【リグミの解説】
エレキブーム
日本のエレキギターが一大ブームになったのは、1960年代でした。「ザ・ベンチャーズ」の来日に刺激され、テレビ番組『勝ち抜きエレキ合戦』や映画『エレキの若大将』も生まれました。エレキとは、言うまでもなくエレクトリックの略で、電気のことです。「エレキ業界」は、日本の高度成長をけん引した産業のひとつです。
昨日の「
リグミの解説」で触れた、高度成長期に一般家庭に一気に普及した三種の神器「テレビ、洗濯機、冷蔵庫」も「エレキ製品」です。
高度経済成長の黎明期の語感にあふれる「エレキ」という単語を、電機業界で指導的役割をはたしてきた経営コンサルタントが使うのを聞いたことがあります。1990年代初頭のことでした。

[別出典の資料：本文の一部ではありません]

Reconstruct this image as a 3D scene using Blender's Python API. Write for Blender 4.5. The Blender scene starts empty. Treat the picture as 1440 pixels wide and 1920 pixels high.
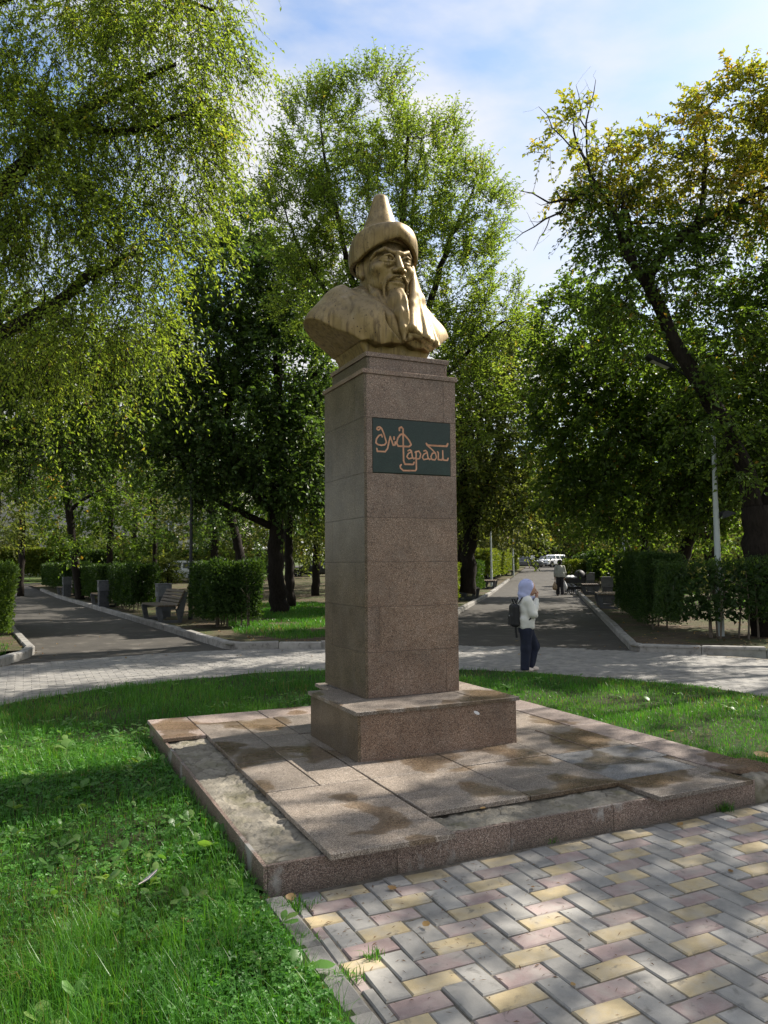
import bpy, bmesh, math, random
import numpy as np
from mathutils import Vector, Matrix, Quaternion

# ------------------------------------------------------------------ camera, sky, sun, exposure
scene = bpy.context.scene
COL = scene.collection
rng = np.random.default_rng(7)
random.seed(7)

CAM = np.array([-2.805, -5.918, 1.556])
F_PX, PITCH, ROLL, YAW = 1444.94, 0.06691, -0.00773, 0.43511
FW = np.array([math.sin(YAW) * math.cos(PITCH), math.cos(YAW) * math.cos(PITCH), math.sin(PITCH)])
_rt = np.array([math.cos(YAW), -math.sin(YAW), 0.0])
_up = np.cross(_rt, FW)
RT = _rt * math.cos(ROLL) + _up * math.sin(ROLL)
UP = -_rt * math.sin(ROLL) + _up * math.cos(ROLL)

cam_data = bpy.data.cameras.new('camera')
cam = bpy.data.objects.new('camera', cam_data)
COL.objects.link(cam)
cam_data.sensor_fit = 'HORIZONTAL'
cam_data.sensor_width = 36.0
cam_data.lens = F_PX / 1440.0 * 36.0
cam_data.clip_start = 0.05
cam_data.clip_end = 3000.0
cam.matrix_world = Matrix(((RT[0], UP[0], -FW[0], CAM[0]), (RT[1], UP[1], -FW[1], CAM[1]),
                           (RT[2], UP[2], -FW[2], CAM[2]), (0, 0, 0, 1)))
scene.camera = cam

SUN_AZ, SUN_EL = math.radians(83.0), math.radians(42.0)     # clockwise from +y
SUN = np.array([math.sin(SUN_AZ) * math.cos(SUN_EL), math.cos(SUN_AZ) * math.cos(SUN_EL), math.sin(SUN_EL)])

scene.view_settings.view_transform = 'Standard'
scene.view_settings.look = 'None'
scene.view_settings.exposure = 1.22
scene.view_settings.gamma = 1.0
scene.view_settings.use_curve_mapping = False
scene.cycles.max_bounces = 8
scene.cycles.diffuse_bounces = 4
scene.cycles.glossy_bounces = 3
scene.cycles.transmission_bounces = 6
scene.cycles.transparent_max_bounces = 8
scene.cycles.caustics_reflective = False
scene.cycles.caustics_refractive = False

world = bpy.data.worlds.new('World')
scene.world = world
world.use_nodes = True
nt = world.node_tree
nt.nodes.clear()
w_out = nt.nodes.new('ShaderNodeOutputWorld')
w_sky = nt.nodes.new('ShaderNodeTexSky')
w_sky.sky_type = 'NISHITA'
w_sky.sun_disc = False
w_sky.sun_elevation = SUN_EL
w_sky.sun_rotation = SUN_AZ
w_sky.air_density = 1.0
w_sky.dust_density = 0.7
w_sky.ozone_density = 1.0
w_bg = nt.nodes.new('ShaderNodeBackground')
w_bg.inputs['Strength'].default_value = 0.10
w_cl = nt.nodes.new('ShaderNodeBackground')
w_cl.inputs['Color'].default_value = (0.97, 0.975, 1.0, 1)
w_cl.inputs['Strength'].default_value = 0.42
w_tc = nt.nodes.new('ShaderNodeTexCoord')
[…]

高度成長も、安定成長も、バブル景気もすべて終わり、長い構造不況に突入し始めた時期に聞いた「エレキ」という言葉には、隠語めいた業界用語の響きがありました。自分たちが達成してきたことへのプライドと、これから先が見通せず、過去を懐かしむニュアンスとが混じっているように感じました。
「エレキ業界」の業績底入れ
本日の日経新聞1面トップ記事は、「電機大手、業績底入れ」です。電気8社のうち6社が営業利益の今期見通しで増益となります。日立5000億円(前期比18%増)、東芝2900億円億円(前期比50%増)、パナソニック2700億円億円(前期比68%増)、三菱電機2200億円億円(前期比45%増)、富士通1400億円(前期比59%増)、シャープ800億円(黒字転換)。ソニーとNECも黒字ですが、前年は下回る予想です。

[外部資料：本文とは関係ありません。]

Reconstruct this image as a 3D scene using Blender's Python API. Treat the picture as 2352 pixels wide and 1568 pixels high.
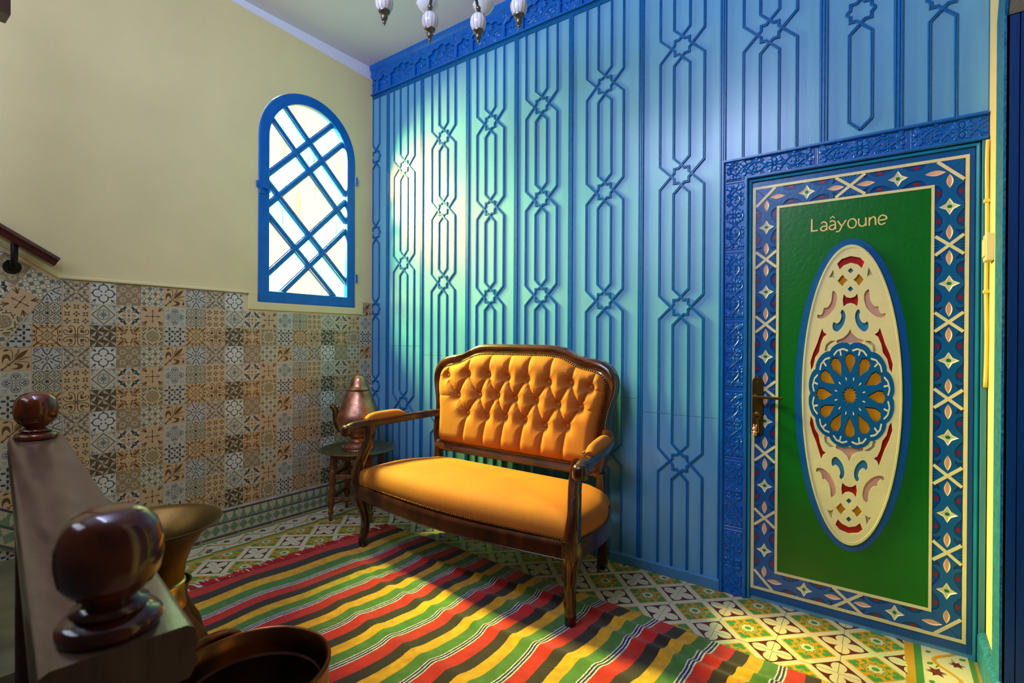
import bpy, bmesh, math, random
from mathutils import Vector, Matrix
R = random.Random(7)
PI = math.pi
S = bpy.context.scene
C = S.collection
for o in list(bpy.data.objects): bpy.data.objects.remove(o)

# ------------------------------------------------------------------ camera
cd = bpy.data.cameras.new('camera'); cam = bpy.data.objects.new('camera', cd); C.objects.link(cam)
cam.matrix_world = Matrix(((0.8070, -0.0060, 0.5900, 2.982), (0.5900, 0.0000, -0.8070, -2.391),
                           (0.0050, 1.0000, 0.0040, 1.105), (0, 0, 0, 1)))
cd.sensor_width = 36; cd.lens = 1181.4 / 2352 * 36; cd.clip_start = 0.02
cd.dof.use_dof = True; cd.dof.focus_distance = 2.2; cd.dof.aperture_fstop = 6.3
S.camera = cam
# ------------------------------------------------------------------ view, world, lights
S.view_settings.view_transform = 'Standard'; S.view_settings.look = 'None'
S.view_settings.gamma = 1; S.view_settings.use_curve_mapping = False
S.view_settings.exposure = 0.0
w = bpy.data.worlds.new('world'); S.world = w; w.use_nodes = True
w.node_tree.nodes['Background'].inputs[0].default_value = (0.92, 0.95, 1.0, 1)
w.node_tree.nodes['Background'].inputs[1].default_value = 0.038
def area(name, loc, target, sx, sy, power, col):
    l = bpy.data.lights.new(name, 'AREA'); l.shape = 'RECTANGLE'; l.size = sx; l.size_y = sy
    l.energy = power; l.color = col
    o = bpy.data.objects.new(name, l); C.objects.link(o); o.location = loc
    o.rotation_euler = (Vector(target) - Vector(loc)).to_track_quat('-Z', 'Y').to_euler()
    return o
area('stairwell_skylight', (1.7, -2.45, 2.85), (1.75, 0.0, 2.55), 1.2, 0.32, 45, (0.56, 0.64, 1.0))
area('stairwell_fill', (1.0, -3.35, 2.30), (1.1, -0.7, 3.0), 1.5, 0.8, 19, (0.74, 0.82, 1.0))  # added cool fill lamp, tilted up to brighten the ceiling
area('daylight_outside_window', (-1.25, -0.50, 2.98), (0.0, -0.50, 1.95), 0.55, 0.6, 1500, (1.0, 0.95, 0.86))
area('daylight_outside_low', (-0.95, -1.02, 2.50), (0.0, -0.50, 1.95), 0.6, 0.6, 560, (1.0, 0.95, 0.88))
PANE_POWER = 3.4

# ------------------------------------------------------------------ helpers
def lin(c):
    r = []
    for v in c[:3]:
        v /= 255.0
        r.append(v / 12.92 if v <= 0.04045 else ((v + 0.055) / 1.055) ** 2.4)
    return (r[0], r[1], r[2], 1.0)

TINT = {'printed_glaze': (1.0, 0.93, 0.79)}
def nmat(name):
    m = bpy.data.materials.new(name); m.use_nodes = True
    nt = m.node_tree; b = nt.nodes['Principled BSDF']
    return m, nt, b

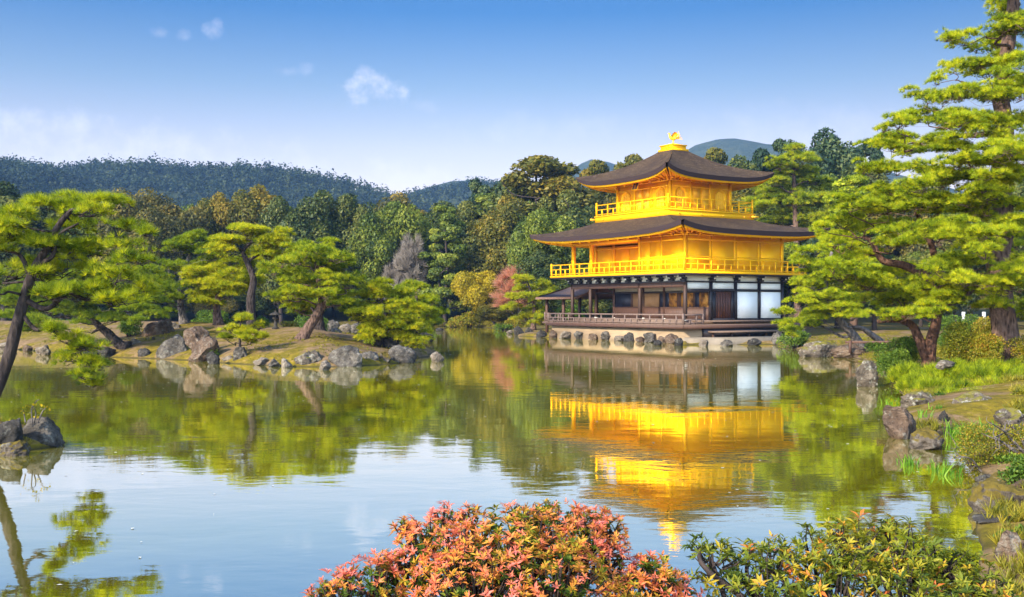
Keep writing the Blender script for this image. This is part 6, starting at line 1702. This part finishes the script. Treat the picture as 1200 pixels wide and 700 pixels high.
front_bush('large bush of red, pink and orange young leaves in the foreground middle',
           [(600, 668, 66, 0), (540, 676, 54, -0.05), (655, 660, 60, 0.1), (628, 632, 36, 0.15), (500, 648, 40, 0.1), (558, 632, 32, 0.2), (694, 640, 42, 0.2), (478, 676, 36, 0.05), (436, 694, 40, -0.05), (402, 704, 34, -0.1), (650, 704, 66, -0.15), (560, 710, 70, -0.2), (712, 664, 24, 0.1),
            (376, 706, 22, 0), (640, 606, 20, 0.3), (676, 612, 18, 0.25), (606, 604, 14, 0.25), (476, 622, 16, 0.15), (520, 610, 18, 0.2), (545, 604, 12, 0.2), (716, 626, 18, 0.2), (700, 604, 10, 0.25), (455, 664, 16, 0.05)],
           4.2, 'red_bush', 1801, 0.029, red_tint, 620, 'red_bush')
front_bush('smaller pinkish red bush right of the large red one in the foreground',
           [(765, 690, 34, 0), (740, 704, 34, -0.05), (795, 704, 28, 0.05), (757, 668, 18, 0.1), (722, 712, 22, -0.1)], 4.25, 'red_bush', 1802, 0.031, red_tint, 700, 'red_bush')
front_bush('glossy green bush with orange leaf tips in the foreground right',
           [(835, 660, 30, 0), (870, 680, 40, 0.1), (905, 668, 36, 0), (955, 665, 46, 0.1), (1000, 650, 40, 0.15), (1050, 660, 46, 0.1), (1095, 668, 42, 0.1), (1135, 684, 38, 0), (900, 710, 50, -0.1), (980, 708, 55, -0.15), (1060, 712, 55, -0.15), (1130, 722, 45, -0.1), (820, 642, 14, 0.05), (985, 626, 18, 0.25), (1040, 626, 16, 0.2), (1165, 700, 26, 0)],
           4.6, 'green_bush', 1803, 0.041, green_tint, 280, 'green_bush', whorl=9)

# petals and leaf scraps drifting on the pond
rng = np.random.default_rng(1900)
n = 420
P = np.stack([rng.uniform(-16, 10, n), 8 + 45 * rng.random(n) ** 1.3, np.full(n, 0.006)], 1)
k = (height(P[:, :2]) < -0.05); P = P[k]; n = len(P)
a = rng.random(n) * 6.283; s = rng.uniform(0.010, 0.03, n)[:, None] * (0.7 + P[:, 1:2] / 30)
e = np.stack([np.cos(a), np.sin(a), 0 * a], 1); g = np.stack([-np.sin(a), np.cos(a), 0 * a], 1)
V = np.stack([P - e * s, P - g * s * 0.6 + [0, 0, 0.003], P + e * s, P + g * s * 0.6 + [0, 0, 0.002]], 1).reshape(-1, 3)
me = raw_mesh('floating_petals', V, [np.arange(4 * n).reshape(-1, 4)])
tag(link('floating_petals', me, plain('petal', (0.55, 0.52, 0.42), 0.7, 0.3)), kind='stuff')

この記事で注目したのが「最高益」を達成した時期です。日立1990年度、東芝1989年度、パナソニック1984年度、三菱2007年度、ソニー1997年度、富士通2000年度、NEC1995年度、シャープ2006年度―。パナソニック、日立、東芝といった大手はそろって日本経済が頂点を打った時期と重なります。ソニーやNECなどはもう少しあとにピークアウトしました。一方、日本の猛追に怯えていた米国経済はIT化などで復活し、日本からの技術と経営手法を学んだ韓国の「エレキ業界」が台頭しました。
電気8社の業績回復の理由は、「リストラで体質改善」「国内外の景気持ち直し」「円安の追い風」と日経の記事は解説しています。行き過ぎた円高が日本の輸出産業を苦しめ、体力を奪っていったのは事実です。大胆な戦略転換を図るよりも、こつこつと努力を続け、なんとか現状を維持しようとする日本的経営の負の側面も出ました。いよいよ現状維持がむつかしくなると、雇用に手をつけました。経営の三種の神器だった「年功制、終身雇用、企業別労働組合」を手放し、大胆な人減らしをしました。韓国企業の躍進をかげで支えたのは、日本企業から移籍した「助っ人技術者」でした。
「エレキ」は日本社会の縮図
「エレキ業界」は、戦後日本の社会の縮図です。国を復活させる一点突破の分野にみんなで集中し、力を合わせてみんなでがんばり、経済成長の果実をみんなで分け合い、気づくと「世界一」になっていました。そこで有頂天になり、同時これからどうしていいかわからなくなりました。バブル後の長期低迷は、ある意味、社会的な「燃え尽き症候群」でした。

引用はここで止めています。